What unites Reps. Allen West and Dennis Kucinich? Libya

McClatchy NewspapersJune 3, 2011 

WASHINGTON — Lawmakers across the political spectrum in the House of Representatives took turns blasting President Barack Obama Friday for not seeking congressional approval before deploying U.S. military assets to the NATO operation in Libya, but they resoundingly rejected a resolution demanding a U.S. withdrawal from the operation.

On a 148 to 265 vote, lawmakers turned back a measure by liberal Rep. Dennis Kucinich, D-Ohio, that called for a U.S. withdrawal from the NATO-led mission within 15 days.

Instead, they voted 268 to 145 to approve a weaker resolution by House Speaker John Boehner, R-Ohio, that gives Obama 14 days to justify his Libya decision to the House.
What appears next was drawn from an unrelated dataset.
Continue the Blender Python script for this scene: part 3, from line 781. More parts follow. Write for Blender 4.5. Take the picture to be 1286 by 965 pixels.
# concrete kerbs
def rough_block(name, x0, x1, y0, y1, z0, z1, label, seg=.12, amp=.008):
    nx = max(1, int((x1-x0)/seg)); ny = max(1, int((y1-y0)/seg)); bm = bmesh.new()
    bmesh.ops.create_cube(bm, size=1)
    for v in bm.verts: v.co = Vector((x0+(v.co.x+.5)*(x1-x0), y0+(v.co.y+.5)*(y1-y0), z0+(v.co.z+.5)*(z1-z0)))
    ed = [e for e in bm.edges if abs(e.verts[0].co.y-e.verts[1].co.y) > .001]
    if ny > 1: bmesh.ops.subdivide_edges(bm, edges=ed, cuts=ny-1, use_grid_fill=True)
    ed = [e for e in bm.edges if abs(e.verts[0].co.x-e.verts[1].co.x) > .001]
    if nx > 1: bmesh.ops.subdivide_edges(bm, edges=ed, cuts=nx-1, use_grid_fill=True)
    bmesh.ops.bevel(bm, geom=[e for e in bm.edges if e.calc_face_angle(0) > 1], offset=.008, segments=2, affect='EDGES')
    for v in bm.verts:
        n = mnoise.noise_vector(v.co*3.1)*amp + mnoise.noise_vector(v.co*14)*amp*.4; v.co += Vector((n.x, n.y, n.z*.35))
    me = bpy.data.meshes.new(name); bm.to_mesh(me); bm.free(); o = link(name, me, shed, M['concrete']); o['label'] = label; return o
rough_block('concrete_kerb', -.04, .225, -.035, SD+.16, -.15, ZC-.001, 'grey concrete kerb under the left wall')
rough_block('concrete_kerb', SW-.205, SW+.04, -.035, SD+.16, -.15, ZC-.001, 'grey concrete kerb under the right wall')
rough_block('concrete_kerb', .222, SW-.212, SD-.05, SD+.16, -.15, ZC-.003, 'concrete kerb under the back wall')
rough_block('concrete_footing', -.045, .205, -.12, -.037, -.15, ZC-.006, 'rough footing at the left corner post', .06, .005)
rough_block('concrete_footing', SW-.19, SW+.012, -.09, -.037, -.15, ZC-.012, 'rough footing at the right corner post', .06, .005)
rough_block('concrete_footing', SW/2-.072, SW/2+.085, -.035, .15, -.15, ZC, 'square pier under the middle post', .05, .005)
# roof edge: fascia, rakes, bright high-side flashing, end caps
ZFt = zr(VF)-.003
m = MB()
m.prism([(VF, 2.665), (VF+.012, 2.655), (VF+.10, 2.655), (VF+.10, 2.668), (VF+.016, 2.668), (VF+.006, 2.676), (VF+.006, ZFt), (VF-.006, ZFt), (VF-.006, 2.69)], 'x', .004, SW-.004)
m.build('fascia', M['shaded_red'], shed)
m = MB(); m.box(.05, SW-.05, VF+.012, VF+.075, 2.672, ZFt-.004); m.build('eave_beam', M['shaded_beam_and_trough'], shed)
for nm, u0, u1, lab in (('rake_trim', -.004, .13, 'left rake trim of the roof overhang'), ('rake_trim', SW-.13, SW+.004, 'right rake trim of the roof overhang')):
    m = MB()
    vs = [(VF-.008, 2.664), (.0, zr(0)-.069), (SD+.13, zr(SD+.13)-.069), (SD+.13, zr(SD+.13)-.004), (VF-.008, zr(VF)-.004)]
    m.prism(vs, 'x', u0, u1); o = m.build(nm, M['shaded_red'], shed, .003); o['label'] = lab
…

The votes capped a sometimes emotional debate that saw party lines evaporate and odd alliances emerge. Anti-war Democratic liberals joined normally hawkish conservative Republicans in urging a withdrawal from Libya.

Forty-five Democrats joined 223 Republicans in supporting Boehner's measure, while 10 Republicans voted against it. Rep. Maxine Waters, D-Calif., voted present. Eighteen lawmakers didn't vote.

Rep. Allen West, R-Fla., a retired Army officer, tweeted that "I voted w/Rep. Kucinich today for Pres to w/draw troops from Libya in 15 days. I voted against Speaker Boehner — his resolution isn't strong."

Kucinich's resolution received 87 Republican votes, more than the 61 Democrats who backed it. Nineteen House members didn't vote on the measure.

"Our founders envisioned a nation ruled by laws, not by an all-powerful executive," said Rep. Virginia Foxx, R-N.C., who voted for the Kucinich resolution. "As a result, the Constitution specifically grants Congress the power to go to war. By failing to seek congressional approval for combat operations in Libya, President Obama is ignoring the Constitution and the will of Congress."

Rep. Howard Berman, D-Calif., the ranking Democrat on the House Foreign Affairs Committee, noted an unusual turnabout with the Libya war debate.

"President Bush once accused the Democratic Party of becoming the party of 'Cut and Run,'" Berman said. "Well, it seems the running shoe is now on the other foot. It is a Democratic president that is taking on a brutal tyrant and it is the Republican Party that refuses to back him."

Though Boehner's resolution repeatedly scolded Obama for failing to explain his Libya rationale to Congress, his measure actually helped the White House by short-circuiting Kucinich's.

Kucinich's bid apparently gained enough steam earlier in the week that House GOP leaders pulled it from consideration on the House floor Wednesday fearing that war-weary lawmakers might pass it.

"The resolution offered by my colleague from Ohio, Mr. Kucinich, conveys the concerns of the American people, but it also mandates a precipitous withdrawal from our role in supporting our NATO allies in Libya," Boehner said on the House floor. "In my view, the gentleman's resolution goes too far. We may have differences on how we got here, but we cannot turn our backs on our troops and our NATO partners who have stuck by us over the last year."

Three top House Democrats — House Minority Leader Nancy Pelosi, D-Calif., Minority Whip Steny Hoyer, D-Md., and Assistant Minority Leader James Clyburn, D-S.C. — all voted against both the Boehner and Kucinich resolutions.

White House officials disputed claims in Boehner's measure and comments during the debate that Obama violated the 1973 War Powers Resolution, which requires the president to notify Congress of any U.S. military operation within days and to seek approval of any operation lasting longer than 60 days.

The U.S. role in Libya passed the 60-day mark last month with no congressional approval, nor any request from Obama for one.

Josh Earnest, a White House spokesman, said the administration has been in consultation with Congress and felt that both resolutions were unnecessary.

"It is the view of this administration that we've acted in accordance with the War Powers Act because of these regular consultations," Earnest told reporters who traveled with Obama to Ohio Friday.